Another Trump-backed election denier, John Gordon, also lost his challenge to Georgia Attorney General Chris Carr.
Five states were holding nominating contests for congressional elections that will decide in November which party controls the US Senate and House of Representatives for the remainder of President Joe Biden's first term.
But all eyes are on the Peach State, where wounds from the 2020 presidential election are still festering two years after Biden won the state by under 12,000 votes.
Up and down the ballot, the Republican side of the Georgia primary pitted candidates peddling the former president's election fraud claims against hopefuls who pushed back in defense of the Constitution.
But Kemp's confidence in victory over his opponent was apparent Monday at a rally in Cobb County with former vice president Mike Pence, where neither man mentioned Perdue once.
- 'Inelegant delivery' -
"I was for Brian Kemp before it was cool," Pence told a cheering crowd of a few hundred at an airfield on the outskirts of Atlanta.
Pence's support for a candidate Trump reviles marks a high-profile clash between the former president and his White House wingman, underscoring the party's internal tug of war over its future direction.
The race to be Georgia's secretary of state is seen as equally consequential as the contest for governor, as these are the officials who oversee elections in the United States.
Democrats fear that, across the country, Trump will be able to install loyalists who can weaponize specious fraud accusations from 2020 to make it harder for his opponents to vote in 2024.
As the man responsible for certifying Georgia's 2020 election results, Brad Raffensperger was in lockstep with Kemp in pushing back against Trump.
He faced Jody Hice, one of more than a dozen Trump-backed candidates across America bidding to become secretary of state and professing to believe the 2020 election was stolen.
With more than 300,000 votes counted, Raffensperger was a comfortable 16 points ahead with 50 percent, the threshold for avoiding a run-off against Hice.
Biden was the first Democratic presidential candidate since 1992 to win Georgia, while Raphael Warnock and Jon Ossoff triumphed in runoff elections in January 2021 that wrested control of the US Senate from Republicans.
Warnock cruised through his primary and will face Trump-backed football star Herschel Walker, who also sailed to the Republican nomination for Senate.
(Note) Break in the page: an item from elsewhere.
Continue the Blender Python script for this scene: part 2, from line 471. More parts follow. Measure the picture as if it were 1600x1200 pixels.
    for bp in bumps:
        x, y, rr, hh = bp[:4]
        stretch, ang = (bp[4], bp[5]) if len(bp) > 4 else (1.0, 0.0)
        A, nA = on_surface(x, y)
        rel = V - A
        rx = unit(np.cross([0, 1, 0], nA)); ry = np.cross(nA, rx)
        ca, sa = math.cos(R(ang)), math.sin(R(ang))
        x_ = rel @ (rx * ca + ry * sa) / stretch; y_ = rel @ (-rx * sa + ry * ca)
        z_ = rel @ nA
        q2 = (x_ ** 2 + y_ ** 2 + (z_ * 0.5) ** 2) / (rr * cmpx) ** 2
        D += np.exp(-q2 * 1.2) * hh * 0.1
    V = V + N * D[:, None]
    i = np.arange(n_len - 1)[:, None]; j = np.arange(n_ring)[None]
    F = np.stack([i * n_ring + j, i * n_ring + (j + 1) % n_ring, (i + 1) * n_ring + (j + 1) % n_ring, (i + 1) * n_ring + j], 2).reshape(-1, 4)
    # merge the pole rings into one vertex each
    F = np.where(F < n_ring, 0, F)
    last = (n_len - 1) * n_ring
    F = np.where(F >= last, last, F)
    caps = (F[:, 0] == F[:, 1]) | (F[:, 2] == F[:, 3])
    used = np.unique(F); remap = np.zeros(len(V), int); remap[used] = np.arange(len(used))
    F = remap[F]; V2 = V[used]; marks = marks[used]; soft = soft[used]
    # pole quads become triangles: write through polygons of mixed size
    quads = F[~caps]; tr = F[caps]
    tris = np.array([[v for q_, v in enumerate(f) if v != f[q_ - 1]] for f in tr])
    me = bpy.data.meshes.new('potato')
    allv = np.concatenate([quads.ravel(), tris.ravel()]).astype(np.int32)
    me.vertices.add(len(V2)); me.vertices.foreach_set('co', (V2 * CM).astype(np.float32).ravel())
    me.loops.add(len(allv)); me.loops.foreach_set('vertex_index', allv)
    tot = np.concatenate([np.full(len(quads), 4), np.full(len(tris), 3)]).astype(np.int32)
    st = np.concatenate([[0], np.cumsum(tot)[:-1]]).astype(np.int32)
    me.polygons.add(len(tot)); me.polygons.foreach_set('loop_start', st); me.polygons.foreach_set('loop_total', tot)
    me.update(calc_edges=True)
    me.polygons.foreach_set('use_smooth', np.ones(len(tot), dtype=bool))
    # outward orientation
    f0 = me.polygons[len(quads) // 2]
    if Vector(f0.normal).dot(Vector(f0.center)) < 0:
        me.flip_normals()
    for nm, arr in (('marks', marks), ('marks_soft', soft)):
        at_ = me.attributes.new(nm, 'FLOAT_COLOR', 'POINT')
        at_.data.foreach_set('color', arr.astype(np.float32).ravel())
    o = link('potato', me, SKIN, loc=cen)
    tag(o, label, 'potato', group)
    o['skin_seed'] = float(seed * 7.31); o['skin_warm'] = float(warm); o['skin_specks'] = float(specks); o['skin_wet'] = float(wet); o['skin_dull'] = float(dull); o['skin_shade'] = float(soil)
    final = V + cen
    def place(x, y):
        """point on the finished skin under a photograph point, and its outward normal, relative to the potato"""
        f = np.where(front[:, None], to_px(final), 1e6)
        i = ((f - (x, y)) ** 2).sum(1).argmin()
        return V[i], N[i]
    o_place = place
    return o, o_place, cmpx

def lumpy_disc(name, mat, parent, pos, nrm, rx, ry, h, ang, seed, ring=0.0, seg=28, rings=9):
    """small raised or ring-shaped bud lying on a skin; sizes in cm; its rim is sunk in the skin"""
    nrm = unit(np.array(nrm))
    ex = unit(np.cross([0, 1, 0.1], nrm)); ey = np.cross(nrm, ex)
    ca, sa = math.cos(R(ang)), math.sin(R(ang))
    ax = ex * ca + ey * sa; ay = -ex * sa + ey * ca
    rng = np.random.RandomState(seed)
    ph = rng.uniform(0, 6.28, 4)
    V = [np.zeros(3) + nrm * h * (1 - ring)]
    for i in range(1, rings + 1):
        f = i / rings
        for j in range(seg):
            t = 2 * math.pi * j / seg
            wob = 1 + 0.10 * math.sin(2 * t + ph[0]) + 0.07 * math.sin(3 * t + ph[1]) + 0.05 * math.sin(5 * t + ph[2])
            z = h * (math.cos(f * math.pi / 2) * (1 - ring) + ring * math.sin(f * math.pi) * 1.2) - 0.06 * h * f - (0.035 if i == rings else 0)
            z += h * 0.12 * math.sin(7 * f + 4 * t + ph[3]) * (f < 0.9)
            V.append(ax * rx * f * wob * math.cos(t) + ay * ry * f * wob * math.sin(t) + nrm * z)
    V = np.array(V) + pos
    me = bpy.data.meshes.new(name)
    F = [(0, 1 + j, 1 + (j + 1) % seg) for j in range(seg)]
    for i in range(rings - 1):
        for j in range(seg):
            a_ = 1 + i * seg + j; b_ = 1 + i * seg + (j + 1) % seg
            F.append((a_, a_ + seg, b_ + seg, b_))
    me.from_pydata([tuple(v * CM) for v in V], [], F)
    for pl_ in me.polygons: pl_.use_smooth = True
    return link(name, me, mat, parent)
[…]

Georgia's Democrats are doing all they can to cement their 2021 gains, headlined by news that Democratic star campaigner Stacey Abrams, who is unopposed in her bid for governor.
Abrams courted controversy over the weekend with remarks that Georgia is the "worst state in the country to live," citing its healthcare and crime statistics, rising incarceration rates and falling wages.
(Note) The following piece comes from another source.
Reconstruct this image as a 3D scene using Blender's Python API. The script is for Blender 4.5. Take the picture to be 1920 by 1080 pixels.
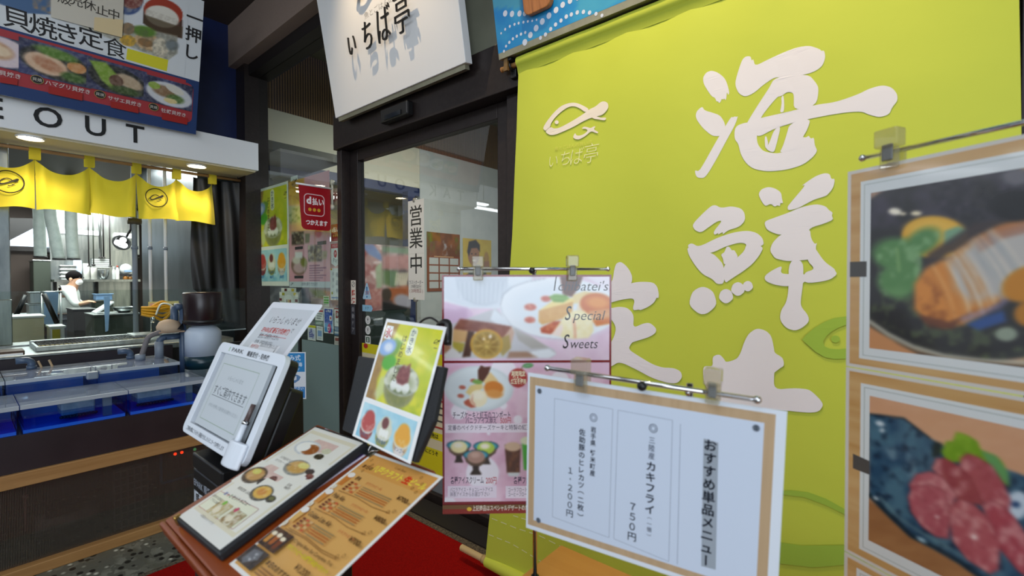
import bpy, bmesh, math, random
import numpy as np
from mathutils import Vector, Matrix
from mathutils.geometry import tessellate_polygon

for _o in list(bpy.data.objects):
    bpy.data.objects.remove(_o, do_unlink=True)
SC = bpy.context.scene
COL = SC.collection
PI = math.pi
# ------------------------------------------------------------------ camera
# world: X runs along the kitchen counter, Y runs along the shop door wall, Z up; metres
EYE = Vector((0.0, 0.0, 1.5))
FPX = 873.0
YAW, PITCH, ROLL = math.radians(39.9), math.radians(-0.95), math.radians(0.16)
FWD = Vector((math.cos(YAW)*math.cos(PITCH), math.sin(YAW)*math.cos(PITCH), math.sin(PITCH)))
_r0 = Vector((math.sin(YAW), -math.cos(YAW), 0))
_u0 = _r0.cross(FWD)
RIGHT = _r0*math.cos(ROLL) - _u0*math.sin(ROLL)
UP = RIGHT.cross(FWD)
cam_d = bpy.data.cameras.new('camera')
cam_d.sensor_fit = 'HORIZONTAL'; cam_d.sensor_width = 36.0
cam_d.lens = FPX/1920*36.0
cam_d.clip_start = 0.02; cam_d.clip_end = 200
cam_d.dof.use_dof = True; cam_d.dof.focus_distance = 2.6; cam_d.dof.aperture_fstop = 3.2
cam = bpy.data.objects.new('camera', cam_d); COL.objects.link(cam)
cam.matrix_world = Matrix(((RIGHT.x, UP.x, -FWD.x, EYE.x), (RIGHT.y, UP.y, -FWD.y, EYE.y),
                           (RIGHT.z, UP.z, -FWD.z, EYE.z), (0, 0, 0, 1)))
SC.camera = cam
# ------------------------------------------------------------------ view, world, lights
vs = SC.view_settings
vs.view_transform = 'Standard'; vs.look = 'None'; vs.gamma = 1.0; vs.use_curve_mapping = False
vs.exposure = 0.45
SC.cycles.transparent_max_bounces = 16
SC.cycles.max_bounces = 7
SC.cycles.sample_clamp_indirect = 6.0
wd = bpy.data.worlds.new('hall_daylight'); SC.world = wd; wd.use_nodes = True
_bg = wd.node_tree.nodes['Background']
_bg.inputs[0].default_value = (0.80, 0.90, 1.0, 1); _bg.inputs[1].default_value = 0.55

def area(name, loc, target, sx, sy, power, col):
    d = bpy.data.lights.new(name, 'AREA'); d.shape = 'RECTANGLE'; d.size = sx; d.size_y = sy
    d.energy = power; d.color = col
    o = bpy.data.objects.new(name, d); COL.objects.link(o); o.location = loc
    o.rotation_euler = (Vector(target)-Vector(loc)).to_track_quat('-Z', 'Y').to_euler()
    return o
def spot(name, loc, target, power, col, angle, blend=0.6, r=0.04):
    d = bpy.data.lights.new(name, 'SPOT'); d.energy = power; d.color = col
    d.spot_size = math.radians(angle); d.spot_blend = blend; d.shadow_soft_size = r
    o = bpy.data.objects.new(name, d); COL.objects.link(o); o.location = loc
    o.rotation_euler = (Vector(target)-Vector(loc)).to_track_quat('-Z', 'Y').to_euler()
    return o
COOL = (0.88, 0.94, 1.0); WARM = (1.0, 0.80, 0.55); NEUT = (1.0, 0.96, 0.90)
area('hall_ceiling_light_near', (-1.6, 0.4, 4.1), (-1.3, 0.6, 0), 3.0, 4.0, 95, COOL)
area('hall_ceiling_light_far', (-2.2, 3.6, 4.1), (-1.2, 4.0, 0), 3.0, 2.0, 60, COOL)
area('entrance_daylight', (-3.6, -3.8, 2.4), (1.2, 1.2, 1.2), 4.5, 3.2, 150, (0.80, 0.90, 1.0))
spot('sign_spotlight_white', (1.22, 2.50, 4.13), (1.82, 2.50, 3.0), 58, (1.0, 0.74, 0.44), 75, 0.8, 0.010)
spot('sign_spotlight_blue', (1.2, 0.9, 4.12), (1.88, 0.75, 2.75), 30, WARM, 80, 0.8)
spot('banner_spotlight', (0.95, 0.55, 4.12), (1.86, 0.6, 2.45), 115, (1.0, 0.76, 0.44), 74, 0.9, 0.05)
area('kitchen_light_front', (0.6, 7.2, 2.95), (0.6, 7.2, 0), 1.6, 1.2, 75, (0.95, 1.0, 0.97))
area('kitchen_light_back', (1.2, 10.2, 2.95), (1.2, 10.2, 0), 1.8, 1.2, 120, (0.95, 1.0, 0.97))
area('restaurant_light', (4.4, 4.0, 3.4), (4.9, 5.0, 0.5), 2.0, 1.2, 55, NEUT)
area('restaurant_light_back', (3.2, 7.4, 3.2), (3.2, 7.4, 0), 1.6, 1.4, 48, NEUT)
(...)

At a news conference Tuesday, she attempted to clean up a comment that Republicans have seized on as a sign of her lack of local pride, faulting herself for an "inelegant delivery" of her message.
In a brief concession speech, Perdue backed Kemp in his bid to see off Abrams's challenge.
"We're going to make sure Stacey Abrams is not governor of the state," he said.
Nominating contests are also being held in Minnesota, Alabama, Arkansas and Texas, where a school shooting that left at least 18 children dead had cast a grim pall over the state's primary.